Exercise task
Print the listing as it stands, omitting all images.

Available data
##############################
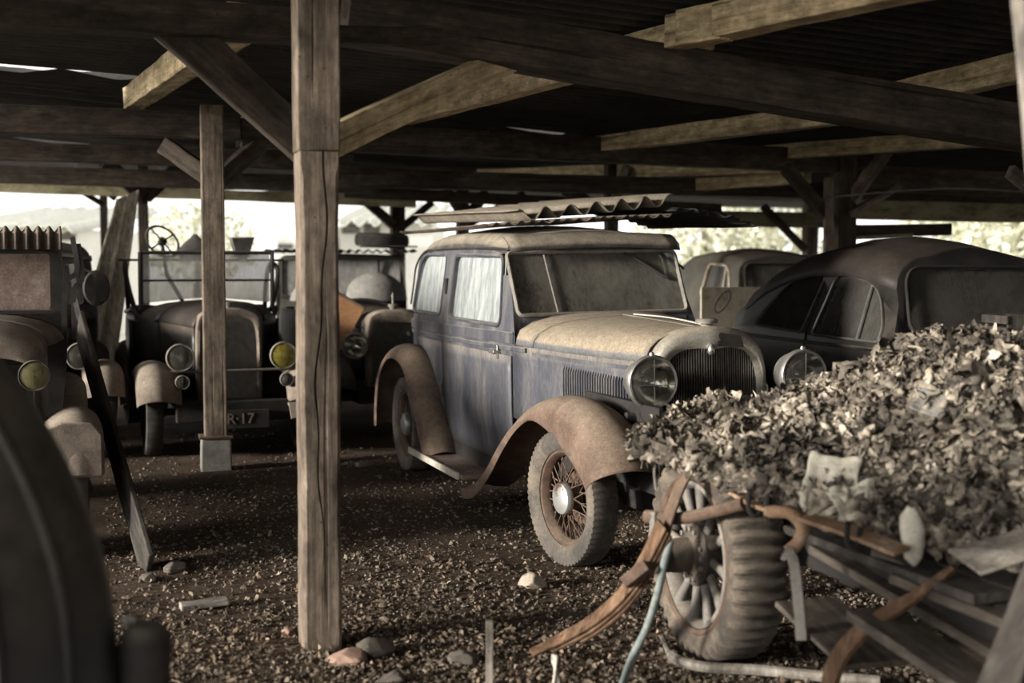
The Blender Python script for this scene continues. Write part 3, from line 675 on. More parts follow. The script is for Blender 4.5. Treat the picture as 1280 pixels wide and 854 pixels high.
# radiator shell, grille, cap
out=[(.325,.58),(.328,.85),(.32,.97),(.285,1.07),(.215,1.135),(.12,1.172),(0,1.185)]
inn=[(.265,.58),(.268,.85),(.262,.93),(.235,1.01),(.18,1.06),(.09,1.078),(0,1.07)]
sm=lambda L:spl([(a,b,0) for a,b in L],22)
def full(L): q=sm(L); return [(-a,b) for a,b,_ in q]+[(a,b) for a,b,_ in q[-2::-1]]
o_,i_=full(out),full(inn)
rg=[]
for X,k in((.06,0),(.09,0),(.17,0),(.195,.25),(.20,.6),(.185,1.0),(.12,1.02)):
    rg.append([(X-.035*abs(a)/.3,a+(c-a)*k,b+(d-b)*k) for (a,b),(c,d) in zip(o_,i_)])
MB().loft(rg,False,False).build('radiator_shell','shell',car,50,solid=.004)
mb=MB()
for k in range(39):
    y=-.258+.516*k/38; zt=np.interp(abs(y),[0,.09,.18,.235,.262],[1.075,1.08,1.062,1.012,.935]); X=.185-.03*abs(y)/.26-.02
    mb.strip([(X,y,.60),(X+.004,y,.8),(X,y,zt)],.0055,.014,(1,0,0))
mb.build('grille','grille',car,30)
mb=MB().box((.12,0,.82),(.01,.53,.5)); mb.build('radiator_core','under',car,0)
mb=MB().lathe([(.028,-.02),(.03,.012),(.055,.014),(.058,.03),(.05,.036),(.002,.038)],(.115,0,1.185),(0,0,1),24); mb.build('radiator_cap','greyiron',car)
mb=MB().lathe([(.012,0),(.02,.012),(.018,.03),(.01,.05),(.002,.055)],(.2,-.02,1.045),(.1,0,1),12); mb.build('mascot_badge','chrome',car)
mb=MB().prism(roundpoly([(.02,1.085),(.17,1.075),(.15,1.135),(.03,1.155)],.01),lambda y,z:(.188,y,z),lambda y,z:(.197,y,z)); mb.build('dark_patch','blackmatt',car,30)  # flat dark patch beside the middle of the radiator shell top
# headlamps with tie bar
for s in(-1,1):
    h=headlight(car,(.36,s*.415,.935),.127,.19)
    MB().tube([(-.09,0,-.10),(-.09,s*.02,-.19)],.018,10).build('stalk','blackmatt',h)
mb=MB(); mb.tube(spl([(.27,-.52,.765),(.27,-.42,.755),(.30,-.2,.80),(.32,0,.815),(.30,.2,.80),(.27,.42,.755),(.27,.52,.765)],28),.022,10); mb.build('lamp_bar','blackmatt',car)
mb=MB(); 
for k in range(24):
    y=-.24+.48*k/23; mb.box((.14,y,.66),(.012,.006,.2))
mb.build('lower_grille','grille',car,0)
MB().box((.25,-.34,.66),(.03,.07,.16)).build('lamp_bracket','whitewood',car,30,.006)
# fenders, running boards
FP=[(-1.72,.135),(-1.52,.175),(-1.22,.33),(-.96,.52),(-.70,.68),(-.43,.785),(-.12,.84),(.14,.83),(.36,.755),(.50,.65),(.57,.545)]
FL=[.03,.032,.04,.05,.065,.10,.19,.25,.26,.25,.22]
RP=[(-4.20,.23),(-4.16,.45),(-4.04,.68),(-3.82,.84),(-3.5,.915),(-3.18,.88),(-2.94,.74),(-2.76,.54),(-2.62,.36),(-2.5,.22)]
RL=[.06,.06,.07,.09,.11,.12,.13,.13,.12,.08]
for s in(-1,1):
    fender(car,FP,FL,[s*.52,s*.50,s*.40],[s*.79]*3,'fender','front_fender',40)
    fender(car,RP,RL,s*.50,s*.80,'fender','rear_fender',36)
    rb=MB().box((-2.32,s*.68,.185),(1.36,.235,.03)).build('running_board','reddust',car,30,.006)
    MB().box((-2.34,s*.805,.185),(1.26,.018,.045)).build('edge_strip','whitewood',rb,30,.004)
    MB().box((-2.3,s*.575,.235),(1.5,.02,.12)).build('sill','under',car,0)
    # inner wheel-arch panels
    MB().box((-.1,s*.46,.62),(1.3,.02,.42)).build('inner_wing','under',car,0)
mb=MB().box((-1.9,0,.33),(4.3,.86,.09)).box((-1.9,0,.42),(4.0,.9,.12)); mb.build('chassis','under',car,0)
MB().tube([(0,-.62,.31),(0,-.35,.27),(0,.35,.27),(0,.62,.31)],.03,8).build('front_axle','rustiron',car)
MB().tube([(-3.25,-.62,.33),(-3.25,.62,.33)],.04,8).build('rear_axle','rustiron',car)
MB().strip([(.50,-.36,.42),(.2,-.36,.40),(-.4,-.36,.42)],.05,.03).strip([(.50,.36,.42),(.2,.36,.40),(-.4,.36,.42)],.05,.03).build('dumb_iron','greyiron',car,30,.005)
# seats seen as dark shapes inside
mb=MB().box((-2.2,0,.62),(.5,1.05,.25)).box((-2.48,0,.95),(.14,1.05,.5)).box((-3.5,0,.62),(.5,1.0,.25)); mb.build('seat','leather',car,30,.04)
lm=MB().tube([G2 for G2 in [(-1.25,.3,.95),(-1.75,.3,1.12)]],.02,8); lm.lathe([(.19,-.012),(.205,0),(.19,.012),(.178,0)],(-1.75,.3,1.12),(-.9,0,.45),28,True); lm.build('steering_wheel','blackmatt',car)
for s in(-1,1):
    wheel(car,(0,s*.705,.335),R(9),.345,.155,.242,'wire','rubber',s,.012)
    wheel(car,(-3.25,s*.705,.335),0,.345,.155,.242,'wire','rubber',s,.012)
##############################
Exercise answer
The Blender Python script for this scene continues. Write part 3, from line 675 on. More parts follow. The script is for Blender 4.5. Treat the picture as 1280 pixels wide and 854 pixels high.
# radiator shell, grille, cap
out=[(.325,.58),(.328,.85),(.32,.97),(.285,1.07),(.215,1.135),(.12,1.172),(0,1.185)]
inn=[(.265,.58),(.268,.85),(.262,.93),(.235,1.01),(.18,1.06),(.09,1.078),(0,1.07)]
sm=lambda L:spl([(a,b,0) for a,b in L],22)
def full(L): q=sm(L); return [(-a,b) for a,b,_ in q]+[(a,b) for a,b,_ in q[-2::-1]]
o_,i_=full(out),full(inn)
rg=[]
for X,k in((.06,0),(.09,0),(.17,0),(.195,.25),(.20,.6),(.185,1.0),(.12,1.02)):
    rg.append([(X-.035*abs(a)/.3,a+(c-a)*k,b+(d-b)*k) for (a,b),(c,d) in zip(o_,i_)])
MB().loft(rg,False,False).build('radiator_shell','shell',car,50,solid=.004)
mb=MB()
for k in range(39):
    y=-.258+.516*k/38; zt=np.interp(abs(y),[0,.09,.18,.235,.262],[1.075,1.08,1.062,1.012,.935]); X=.185-.03*abs(y)/.26-.02
    mb.strip([(X,y,.60),(X+.004,y,.8),(X,y,zt)],.0055,.014,(1,0,0))
mb.build('grille','grille',car,30)
mb=MB().box((.12,0,.82),(.01,.53,.5)); mb.build('radiator_core','under',car,0)
mb=MB().lathe([(.028,-.02),(.03,.012),(.055,.014),(.058,.03),(.05,.036),(.002,.038)],(.115,0,1.185),(0,0,1),24); mb.build('radiator_cap','greyiron',car)
mb=MB().lathe([(.012,0),(.02,.012),(.018,.03),(.01,.05),(.002,.055)],(.2,-.02,1.045),(.1,0,1),12); mb.build('mascot_badge','chrome',car)
mb=MB().prism(roundpoly([(.02,1.085),(.17,1.075),(.15,1.135),(.03,1.155)],.01),lambda y,z:(.188,y,z),lambda y,z:(.197,y,z)); mb.build('dark_patch','blackmatt',car,30)  # flat dark patch beside the middle of the radiator shell top
# headlamps with tie bar
for s in(-1,1):
    h=headlight(car,(.36,s*.415,.935),.127,.19)
    MB().tube([(-.09,0,-.10),(-.09,s*.02,-.19)],.018,10).build('stalk','blackmatt',h)
mb=MB(); mb.tube(spl([(.27,-.52,.765),(.27,-.42,.755),(.30,-.2,.80),(.32,0,.815),(.30,.2,.80),(.27,.42,.755),(.27,.52,.765)],28),.022,10); mb.build('lamp_bar','blackmatt',car)
mb=MB(); 
for k in range(24):
    y=-.24+.48*k/23; mb.box((.14,y,.66),(.012,.006,.2))
mb.build('lower_grille','grille',car,0)
MB().box((.25,-.34,.66),(.03,.07,.16)).build('lamp_bracket','whitewood',car,30,.006)
# fenders, running boards
FP=[(-1.72,.135),(-1.52,.175),(-1.22,.33),(-.96,.52),(-.70,.68),(-.43,.785),(-.12,.84),(.14,.83),(.36,.755),(.50,.65),(.57,.545)]
FL=[.03,.032,.04,.05,.065,.10,.19,.25,.26,.25,.22]
RP=[(-4.20,.23),(-4.16,.45),(-4.04,.68),(-3.82,.84),(-3.5,.915),(-3.18,.88),(-2.94,.74),(-2.76,.54),(-2.62,.36),(-2.5,.22)]
RL=[.06,.06,.07,.09,.11,.12,.13,.13,.12,.08]
for s in(-1,1):
    fender(car,FP,FL,[s*.52,s*.50,s*.40],[s*.79]*3,'fender','front_fender',40)
    fender(car,RP,RL,s*.50,s*.80,'fender','rear_fender',36)
    rb=MB().box((-2.32,s*.68,.185),(1.36,.235,.03)).build('running_board','reddust',car,30,.006)
    MB().box((-2.34,s*.805,.185),(1.26,.018,.045)).build('edge_strip','whitewood',rb,30,.004)
    MB().box((-2.3,s*.575,.235),(1.5,.02,.12)).build('sill','under',car,0)
    # inner wheel-arch panels
    MB().box((-.1,s*.46,.62),(1.3,.02,.42)).build('inner_wing','under',car,0)
mb=MB().box((-1.9,0,.33),(4.3,.86,.09)).box((-1.9,0,.42),(4.0,.9,.12)); mb.build('chassis','under',car,0)
MB().tube([(0,-.62,.31),(0,-.35,.27),(0,.35,.27),(0,.62,.31)],.03,8).build('front_axle','rustiron',car)
MB().tube([(-3.25,-.62,.33),(-3.25,.62,.33)],.04,8).build('rear_axle','rustiron',car)
MB().strip([(.50,-.36,.42),(.2,-.36,.40),(-.4,-.36,.42)],.05,.03).strip([(.50,.36,.42),(.2,.36,.40),(-.4,.36,.42)],.05,.03).build('dumb_iron','greyiron',car,30,.005)
# seats seen as dark shapes inside
mb=MB().box((-2.2,0,.62),(.5,1.05,.25)).box((-2.48,0,.95),(.14,1.05,.5)).box((-3.5,0,.62),(.5,1.0,.25)); mb.build('seat','leather',car,30,.04)
lm=MB().tube([G2 for G2 in [(-1.25,.3,.95),(-1.75,.3,1.12)]],.02,8); lm.lathe([(.19,-.012),(.205,0),(.19,.012),(.178,0)],(-1.75,.3,1.12),(-.9,0,.45),28,True); lm.build('steering_wheel','blackmatt',car)
for s in(-1,1):
    wheel(car,(0,s*.705,.335),R(9),.345,.155,.242,'wire','rubber',s,.012)
    wheel(car,(-3.25,s*.705,.335),0,.345,.155,.242,'wire','rubber',s,.012)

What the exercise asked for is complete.